Explaining bond interest or talking about an apple tree that bears fruit: Which approach to shedding light on yield is more illuminating for clients and prospects?
Explaining bond interest or talking about an apple tree that bears fruit: Which approach to shedding light on yield is more illuminating for clients and prospects?
If you chose the apple version because it is easier to understand and less likely to make clients' eyes glaze over when discussing matters financial, then you understand why more advisers are turning to storytelling to explain financial concepts and enhance their marketing.
“Stories are a way to reach like-minded clients,” said Scott Slater, managing director of business consulting at Schwab Advisor Services. “I encourage advisers to be prepared to talk about what your value is, and weave into that a story about the kinds of clients you work best with and examples of the kind of work you have done.”
Although financial advisers are good with the so-called left-brain skills of facts and figures, it is the softer right-brain skills that establish an emotional connection with clients, Mr. Slater and others said.

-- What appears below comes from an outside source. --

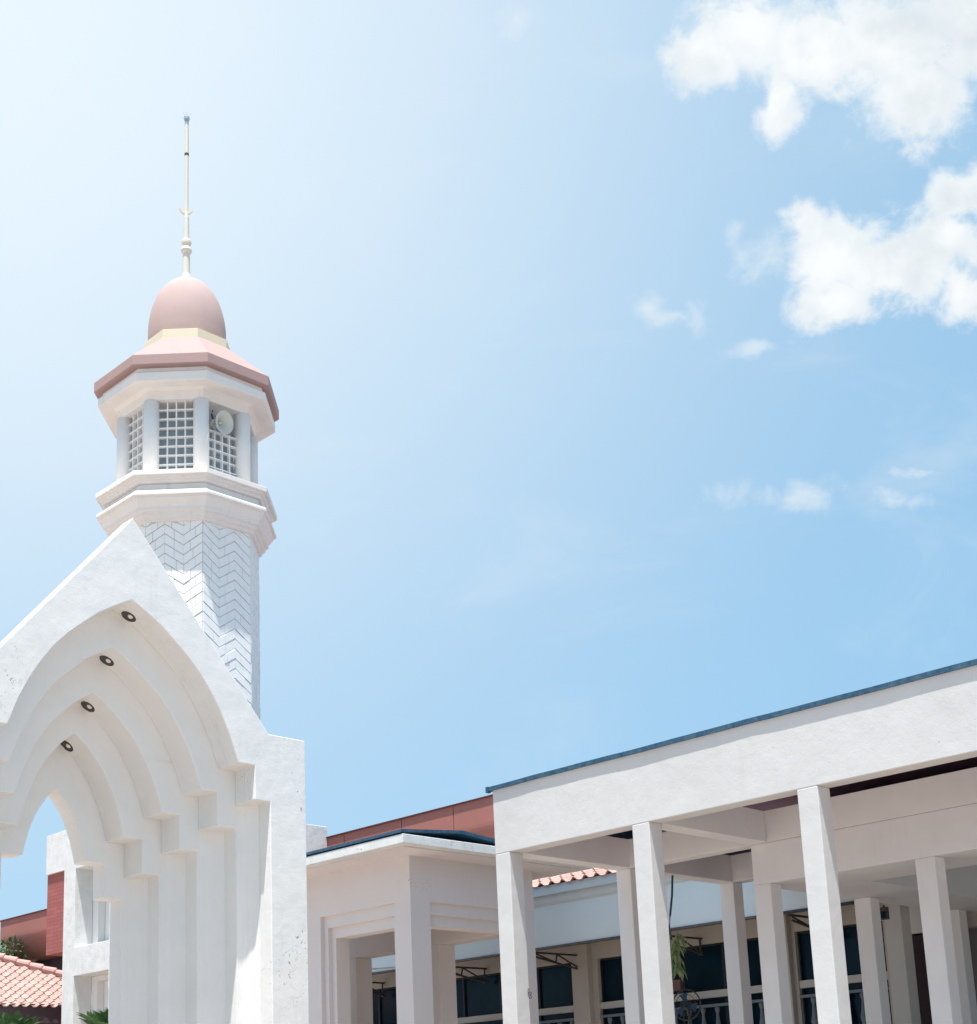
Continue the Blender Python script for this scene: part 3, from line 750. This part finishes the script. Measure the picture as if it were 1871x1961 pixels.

Creating stories that showcase your abilities and the work you do gives clients something to pass along to potential referrals. Well-told stories that give examples of how you work and that offer analogies for difficult financial concepts tend to stick with clients and are more likely to be repeated than jargon-filled pitches.
Done right, it is a low-pressure way to get your current clients to tell their friends about you.
James Knight, chief operating officer of Vista Wealth Management LLC of Palo Alto, Calif., collects potential story ideas by asking the firm's advisers for examples of various ways that they have helped clients with difficult issues. The firm narrows the list down to four or five topics, which they develop into small case studies.
The process, which the firm has used for about three years, has made a “huge difference” in obtaining client referrals, he said.
“If you just ask for referrals, they go through their list of friends in their mind, but they don't really know what help they need,” Mr. Knight said. “If you use a story or case study and ask if they know anybody else who needs this specific help, it helps the client focus on who they might refer.”
To maximize the value of the extensive tax-planning experience of the founding principals of advisory firm Harris-SBSB, the firm holds monthly coaching sessions at which advisers role-play and tell their version of the firm's origin and culture, said managing director Pete Speros.
Advisers then tell prospects the story when they meet for the first time.
“Advisers have the core pieces, and they put it in their own words, because nobody believes a memorized story,” said Mr. Speros, whose firm is a unit of BMO Financial Group.
GETTING REFERRALS
Advisers also practice telling stories about some of the firm's processes.
Mr. Spero calls it a gentle way of getting advisers comfortable with asking for referrals and closing new business.
“Most of our relationship managers worked completely on the service side of managing client relations and never had any business development responsibility,” he said.
In the first year they began developing stories, the firm focused on using the stories to encourage client referrals.
“Anyone who tells you they are 100% comfortable with asking for client referrals is not being honest,” Mr. Spero said.
Storytelling “eased us into it,” he said.
The stories also work when prospecting opportunities such as social events.
“We can informally talk about our value proposition and what we do,” Mr. Spero said.
Good stories can't just be tossed off randomly. Experts suggest practicing stories on others to make sure that they flow well and are free of jargon.
“People don't argue with stories; they interpret them,” said Mitch Anthony, co-author with Scott West of two books about the subject, including “Storyselling for Financial Advisors: How Top Producers Sell” (Kaplan Publishing, 2000).
“Analogies and metaphors are based on brain science; there is emotion attached,” he said. “Good stories bring clarity, and people repeat them.”
Beginners often put too much detail into stories, which makes them hard to remember, Mr. Knight said.
“It is best to keep stories very simple and easy for clients to follow,” he said.
In addition to case-study-type stories, Mr. Anthony recommends developing analogies and meta-phors to explain financial concepts that many people don't understand, such as using an apple tree to explain bond interest.
ESTABLISHING A RAPPORT
Robert A. Caldwell, an adviser in Jackson, Tenn., tailors his approach to each client, noting that if he can get them to laugh, he establishes good rapport.
He has helped many clients with estate planning, and uses stories to explain how different approaches have worked out.
One story that Mr. Caldwell tells about the risks of favoritism is about a father who left the majority of his estate to his son. His two daughters, who took care of him in his last days, felt hurt, but they understood and accepted their father's old-fashioned values.
Surprisingly, it was the son who rejected his sisters, perhaps out of guilt over how things were settled.
For too many advisers, conversations are about facts, said Mr. West, head of Invesco Van Kampen Consulting.
“The industry has always appealed to the wrong side of the brain,” he said.
“Advisers should start by asking questions to find out a client's interests and then use stories about that. Clients are drawn to advisers who take this approach.”